For years my husband has felt compelled to walk everyone that visits us to and from their car just to be sure they make it safely. I take off all my jewelry before strolling my grandchildren in the park, and wonder if by allowing them to play in my own backyard I'm putting our very lives at risk. One afternoon two guys were fighting on Argonne and one threw a rock at the other guy which whizzed across the top of my 8' tall fence and barely missed one of my grandchildren. I have to warn my 80 year old mother-in-law and my 9 month pregnant daughter-in-law to blow their car horn so that I can be sure they're not mugged (without me knowing about it).

Yesterday, my mother-in-law and I had been shopping and she was going to her car but had left something in the house. As I turned to go inside the house to retrieve the item for her, I hesitated and felt actual fear to leave her standing on the sidewalk by her car in broad daylight even for the few minutes it would take me to return. I have yet to tell my 77 year old mother in Macon, for obvious reasons, that a woman was raped in her home one block south of me on Argonne one weekday during the lunch hour. I realize now that to go out (or come in) after dark in my own neighborhood to my car or to a restaurant is reckless and extremely risky. I am virtually a prisoner in my own home from sundown to sunrise.

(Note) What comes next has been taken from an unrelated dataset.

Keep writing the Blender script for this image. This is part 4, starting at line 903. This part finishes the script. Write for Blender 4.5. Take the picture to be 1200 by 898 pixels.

In a few weeks, hundreds if not thousands of unsuspecting citizens of the Atlanta area and Georgia will be in my neighborhood for the Dogwood Festival. They'll be worried about where to park and if that spot is legal and will they be towed...unfortunately that should be the least of their worries. They have no idea how vulnerable they are...They don't know about having to completely clean out their vehicles - no change in the coin holders, no bags, no glasses cases, nothing that a crack-head could hock for $5. They don't know that if they stay in the area past sundown to have dinner or visit a shop (adding $ to the city's coffers) that they put their very lives in jeopardy as the predators will be watching for them...It's like bringing lambs in for the slaughter. It is only a matter of time as the crime escalates and the law enforcement is depleted until someone is murdered over a wristwatch or some pocket change.

If I can't get my elected officials - my representatives in government whose salaries I pay and who are the only ones that can actually do something about this situation legally - to realize or care about the "quality of life" issues as well as the public safety issues I am struggling with, perhaps I can appeal to you in terms that seem to carry the most impact - and that is of course financial. How long do you think it will be before a highly publicized tragedy occurs that will negatively impact the commerce of this entire area?

How long do you think we will continue to try to live here and pay taxes and our insane water bills and the revolving bizarre "parking" permits and the general insanity that is "metro living" these days with the city government depleting our Department of Public Safety and our Fire Department? It was bad BEFORE the furloughs...virtually having to 'call in' crime reports. I know, I know, "the economy...” - I urge you to take money from the "Administration" who has mismanaged my tax money and gotten us in this situation and put my money where it belongs - protecting the people who pay the money to begin with (and their property). I don't need another administrator - I need police officers & firefighters. We, Midtowners, are open-minded, strong willed, intelligent, and determined people and we are weary of doing more than our fair share and yet left to fight this battle alone.